Jimmy Fallon Seems Okay With Broadcasting Fluff: 'I Don't Want to Be Bullied Into Not Being Me'
LatestIn a profile of Jimmy Fallon published today in the New York Times, The Tonight Show host addresses why his comedy has been more apolitical than his peers Stephen Colbert and Seth Meyers.
Things apparently aren’t going so well over at The Tonight Show, which has reportedly seen a ratings decline in recent months. Meanwhile Colbert, who has explicitly gone after and joked often about the Trump administration on his show, has closed “a gap of nearly one million viewers.” The Tonight Show showrunner Josh Lieb also left the show in the fall and the head writer A. D. Miles left in the spring, two losses that Fallon chalks up to “growing pains.”
The biggest growing pain facing Fallon seems to be his soft comedic style full of games and recurring celebrity bits, which feels goofy and annoyingly tame in the aftermath of the 2017 election.

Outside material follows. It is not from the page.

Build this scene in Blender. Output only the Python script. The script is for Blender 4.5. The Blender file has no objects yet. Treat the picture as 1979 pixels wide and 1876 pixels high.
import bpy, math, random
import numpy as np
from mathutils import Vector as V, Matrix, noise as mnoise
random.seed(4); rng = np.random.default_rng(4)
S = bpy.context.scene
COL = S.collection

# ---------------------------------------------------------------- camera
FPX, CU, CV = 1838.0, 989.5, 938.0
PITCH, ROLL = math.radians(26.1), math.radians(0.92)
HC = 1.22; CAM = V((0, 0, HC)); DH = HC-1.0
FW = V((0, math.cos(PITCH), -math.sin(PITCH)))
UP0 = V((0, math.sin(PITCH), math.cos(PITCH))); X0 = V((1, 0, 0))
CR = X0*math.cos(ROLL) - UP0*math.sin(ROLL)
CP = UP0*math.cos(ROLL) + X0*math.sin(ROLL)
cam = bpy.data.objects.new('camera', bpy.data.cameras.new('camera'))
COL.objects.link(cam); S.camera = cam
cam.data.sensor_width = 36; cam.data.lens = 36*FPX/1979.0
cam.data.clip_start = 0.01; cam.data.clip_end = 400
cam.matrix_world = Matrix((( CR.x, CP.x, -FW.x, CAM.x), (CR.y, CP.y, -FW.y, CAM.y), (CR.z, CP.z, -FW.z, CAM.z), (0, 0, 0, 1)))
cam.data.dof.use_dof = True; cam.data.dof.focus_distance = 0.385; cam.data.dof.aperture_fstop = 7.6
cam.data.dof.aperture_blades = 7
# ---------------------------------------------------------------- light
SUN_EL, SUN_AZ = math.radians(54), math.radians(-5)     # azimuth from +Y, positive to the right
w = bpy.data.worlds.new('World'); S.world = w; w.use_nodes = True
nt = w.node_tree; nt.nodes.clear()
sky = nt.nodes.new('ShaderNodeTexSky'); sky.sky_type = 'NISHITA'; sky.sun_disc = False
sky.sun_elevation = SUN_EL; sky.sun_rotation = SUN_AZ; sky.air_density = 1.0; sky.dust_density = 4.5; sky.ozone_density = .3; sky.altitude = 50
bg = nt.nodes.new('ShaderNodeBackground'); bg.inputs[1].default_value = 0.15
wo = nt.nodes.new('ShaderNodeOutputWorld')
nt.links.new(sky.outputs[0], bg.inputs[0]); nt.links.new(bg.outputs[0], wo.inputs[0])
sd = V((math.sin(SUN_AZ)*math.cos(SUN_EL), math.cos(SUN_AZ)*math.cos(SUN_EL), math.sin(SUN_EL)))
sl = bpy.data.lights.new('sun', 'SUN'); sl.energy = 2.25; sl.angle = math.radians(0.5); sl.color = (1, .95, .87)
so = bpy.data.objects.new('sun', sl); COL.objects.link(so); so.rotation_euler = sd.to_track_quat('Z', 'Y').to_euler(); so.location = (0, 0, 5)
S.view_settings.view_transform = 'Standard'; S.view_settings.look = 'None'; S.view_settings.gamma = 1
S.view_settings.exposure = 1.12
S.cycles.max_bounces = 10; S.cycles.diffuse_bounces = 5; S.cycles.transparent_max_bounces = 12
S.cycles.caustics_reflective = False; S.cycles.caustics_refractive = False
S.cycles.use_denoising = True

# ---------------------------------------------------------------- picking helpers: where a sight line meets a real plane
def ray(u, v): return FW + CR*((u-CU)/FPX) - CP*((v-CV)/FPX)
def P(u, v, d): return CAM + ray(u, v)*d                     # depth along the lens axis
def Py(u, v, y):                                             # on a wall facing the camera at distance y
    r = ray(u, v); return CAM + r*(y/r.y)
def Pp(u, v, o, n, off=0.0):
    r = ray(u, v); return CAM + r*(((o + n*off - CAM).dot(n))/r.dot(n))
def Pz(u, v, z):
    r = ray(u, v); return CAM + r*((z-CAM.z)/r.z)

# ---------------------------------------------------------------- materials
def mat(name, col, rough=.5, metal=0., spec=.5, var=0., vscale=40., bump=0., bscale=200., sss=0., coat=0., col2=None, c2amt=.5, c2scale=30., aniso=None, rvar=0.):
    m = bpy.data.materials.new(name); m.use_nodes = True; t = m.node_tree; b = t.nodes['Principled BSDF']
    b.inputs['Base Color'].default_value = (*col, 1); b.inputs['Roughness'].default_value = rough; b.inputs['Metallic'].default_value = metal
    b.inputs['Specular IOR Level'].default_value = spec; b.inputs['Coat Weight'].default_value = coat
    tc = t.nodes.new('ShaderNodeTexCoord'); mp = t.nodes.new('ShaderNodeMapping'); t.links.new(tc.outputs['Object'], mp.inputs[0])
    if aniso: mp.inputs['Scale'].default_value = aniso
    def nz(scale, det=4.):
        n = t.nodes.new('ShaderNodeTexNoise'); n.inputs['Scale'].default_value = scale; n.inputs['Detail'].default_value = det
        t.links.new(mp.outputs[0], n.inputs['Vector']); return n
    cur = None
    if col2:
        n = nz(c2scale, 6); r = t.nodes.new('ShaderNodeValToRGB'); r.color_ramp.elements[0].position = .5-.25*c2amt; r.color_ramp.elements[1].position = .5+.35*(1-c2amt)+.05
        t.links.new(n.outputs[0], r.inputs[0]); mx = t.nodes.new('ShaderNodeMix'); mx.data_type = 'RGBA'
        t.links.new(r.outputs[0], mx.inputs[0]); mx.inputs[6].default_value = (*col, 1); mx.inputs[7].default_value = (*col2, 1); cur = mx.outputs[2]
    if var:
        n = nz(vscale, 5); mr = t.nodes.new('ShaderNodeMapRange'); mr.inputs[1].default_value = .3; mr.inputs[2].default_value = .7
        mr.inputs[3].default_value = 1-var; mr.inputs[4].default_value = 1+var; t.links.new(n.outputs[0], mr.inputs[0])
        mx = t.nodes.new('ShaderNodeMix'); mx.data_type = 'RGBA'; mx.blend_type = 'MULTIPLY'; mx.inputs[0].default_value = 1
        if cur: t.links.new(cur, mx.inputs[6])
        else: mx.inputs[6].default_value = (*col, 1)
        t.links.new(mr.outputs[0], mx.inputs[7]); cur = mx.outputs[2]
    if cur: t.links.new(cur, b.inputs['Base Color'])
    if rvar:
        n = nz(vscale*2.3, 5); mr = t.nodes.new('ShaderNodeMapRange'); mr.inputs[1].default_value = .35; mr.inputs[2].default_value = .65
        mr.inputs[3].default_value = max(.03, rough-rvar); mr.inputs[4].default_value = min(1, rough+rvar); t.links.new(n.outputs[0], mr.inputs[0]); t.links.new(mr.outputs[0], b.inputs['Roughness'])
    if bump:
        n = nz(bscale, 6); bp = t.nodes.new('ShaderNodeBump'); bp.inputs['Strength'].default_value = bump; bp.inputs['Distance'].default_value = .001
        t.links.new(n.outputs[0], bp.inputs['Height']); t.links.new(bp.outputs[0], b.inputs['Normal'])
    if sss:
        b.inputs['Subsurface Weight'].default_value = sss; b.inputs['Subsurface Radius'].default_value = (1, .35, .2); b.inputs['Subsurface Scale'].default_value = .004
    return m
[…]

He was at his worst when he had Donald Trump on the show in September and instead of asking him pointed questions instead ruffled his hair like an excited schoolboy.
Fallon responds to the criticism (which he seems to think originated entirely from Twitter alone) with a sort of non-apology, later saying he regrets never saying anything more about the Trump segment.
“They have a right to be mad,” a chastened Mr. Fallon said in an interview this month. “If I let anyone down, it hurt my feelings that they didn’t like it. I got it.”
If there’s one thing clear in the Fallon profile it’s that the host will not be changing his comedic style even if his ratings are currently dropping. Repeatedly he makes it clear that he doesn’t really give a shit if viewers seem to want a more left-leaning political tone. “I never, ever care,” he says. “I’ll know when someone fires me.”
“I don’t want to be bullied into not being me, and not doing what I think is funny,” he said more defiantly. “Just because some people bash me on Twitter, it’s not going to change my humor or my show.”
Ultimately, Mr. Fallon concluded that his only recourse is to keep doing the show he has been doing. “I tossed and turned for a couple of weeks, but I have to make people laugh,” he said. “People that voted for Trump watch my show as well.”
The segments he loves best, Mr. Fallon said, are dispensable morsels of “brain candy — when people go, ‘That’s cool that they put this much thought into such a dumb, silly bit.’”
Fallon is sticking with the fluff!
Well, when America finally turns into a dystopic wasteland and our constitution is replaced with a 4chan thread, I bet we will all settle down by the fire we’ve been forced to make using old Planned Parenthood pamphlets as kindling and think, I’m so glad Jimmy Fallon took the time to stage all those lip-sync battles, oh how I miss them so.